Find the absolute max and min of a multivariable function on a bounded by a circle?

Question

So i do understand everything up the square rectangle, in the photo here i mean, how did he come up with $(±2,0), (0,±1)$ is it because of $g(2cos x, sin x)$ and if that is the case why would he compute the function after parametrizing it DOES NOT MAKE SENSE. please help me understanding the answer as i am having an exam on it today in two hours.

Answer 1

After parameterization of the ellipse by $(2\cos t, \sin t)$, $t\in [0,2\pi)$, the target function depends only on the parameter $t$, i.e., $$ g(2\cos t, \sin t) = (3\cos ^2t+1)e^{-4} $$ so, in order to find critical points you should take the derivative w.r.t. $t$, $$ g'(t) = -6e^{-4}\cos t \sin t = 0, $$ clearly $t\in \{0,\pi/2, \pi, 3\pi/2\}$ in order to satisfy the equation.

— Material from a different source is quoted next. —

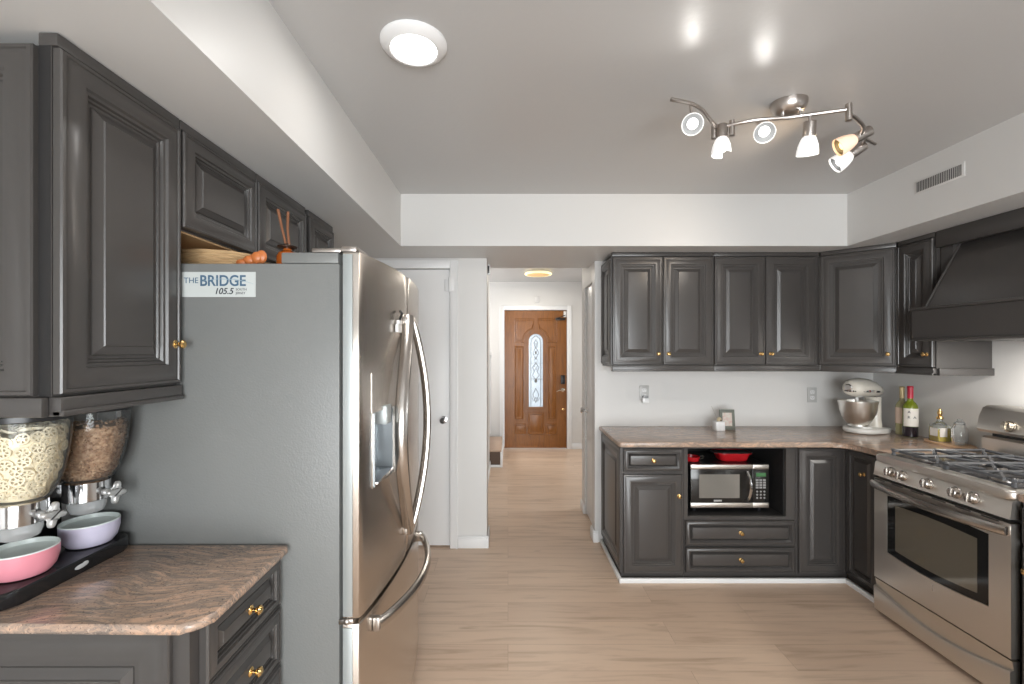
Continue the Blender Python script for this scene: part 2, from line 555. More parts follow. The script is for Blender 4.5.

Plugging these $t_0$'s into $(2\cos t, \sin t)$ will yield $(\pm2, 0), (0, \pm 1).$

Another way that you can use is just to plug in $g(x,y)$ the ellipse formula and get $g(y) = (4-3y^2)e^{-4}$, and then proceed likewise and get the points $(\pm2,0)$.

Third way, which is no recommended in this case, is to use Lagrange multipliers.